A SENIOR citizen eco warrior is 'incandescent with rage' at a fundraising organisation continuing to bombard her with plastic — TWO YEARS after she told bosses to stop.

Margaret Forbes, 69, has hit out at Clothes Aid, which posts plastic donation bags through doors UK-wide in order to help an array of charities.

She has been telling the organisation for years to stop putting them through her door, to no avail.

The Kilmacolm campaigner said: "This is a horror to me.

"Plastic is doing untold damage to marine life, to everything really.

"It's in every cell of our bodies.

"I've been saying to them since 2017 to stop posting plastic through my door, but they're still doing it.

"There's steam coming out of my ears!

"I'm incandescent with rage about it."

Margaret follows a Buddhist lifestyle and has campaigned on environmental issues for decades.

She said: "I stopped using plastic bags and bottles in 1981.

"I've even phoned them recently asking for a prepaid envelope so I can send their plastic back to them, but I never got one.

"A week ago they said they'd get the person in charge of my area to call me.

"No-one has.

"We need to stop manufacturing plastic and find alternatives."

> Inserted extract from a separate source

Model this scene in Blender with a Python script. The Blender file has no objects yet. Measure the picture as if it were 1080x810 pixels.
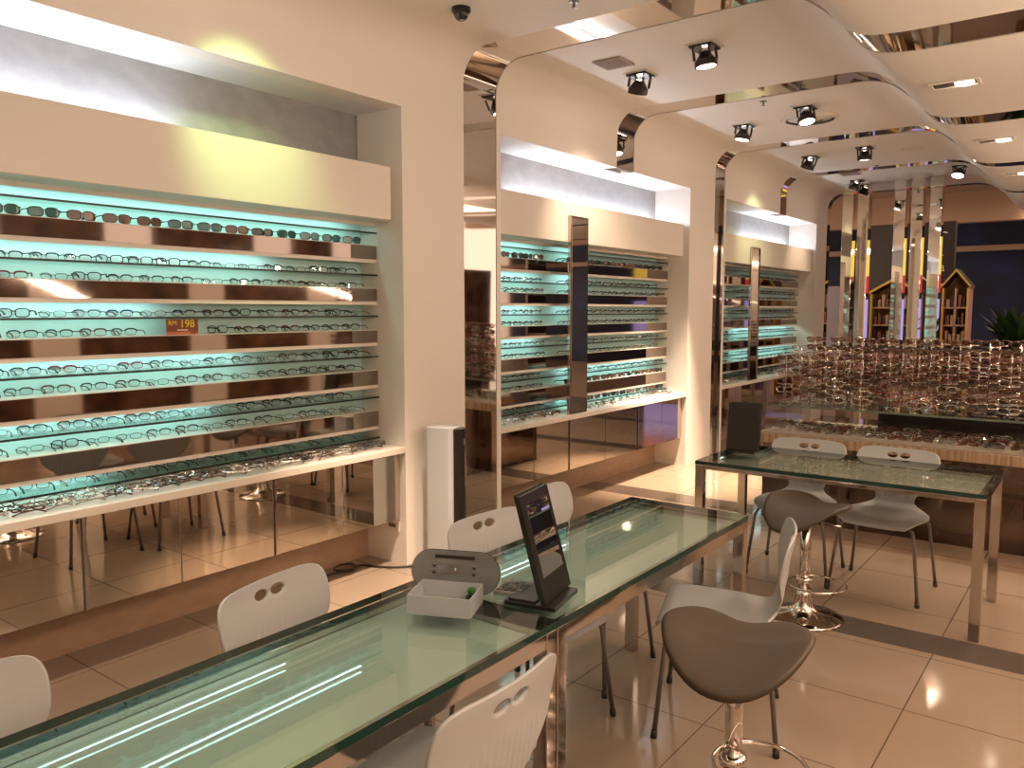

Tiziana Buscemi, of Clothes Aid, said: "The distributor who posted the bags to Mrs Forbes has been dealt with in line with our internal disciplinary proceedings.

"Mrs Forbes contacted us about having received a charity bag again two years after she had been added to the 'do not deliver' list.

"Our area manager called her to apologise for the mistake and the frustration caused.

"Unfortunately...on rare occasions human error may occur."

Ms Buscemi added: "We appreciate that this is not a justification and that her frustration is legitimate and understandable.

"Clothes Aid prides itself on having raised more than £12 million for British charities and to have contributed to diverting 300,000 tonnes of textiles that end up in landfill every year.

"Technology is improving and we are constantly researching alternatives.

"However, at this time, there aren't any suitable alternatives for the purposes required by Clothes Aid."

The organisation also stressed that its bags are 'fully recyclable'.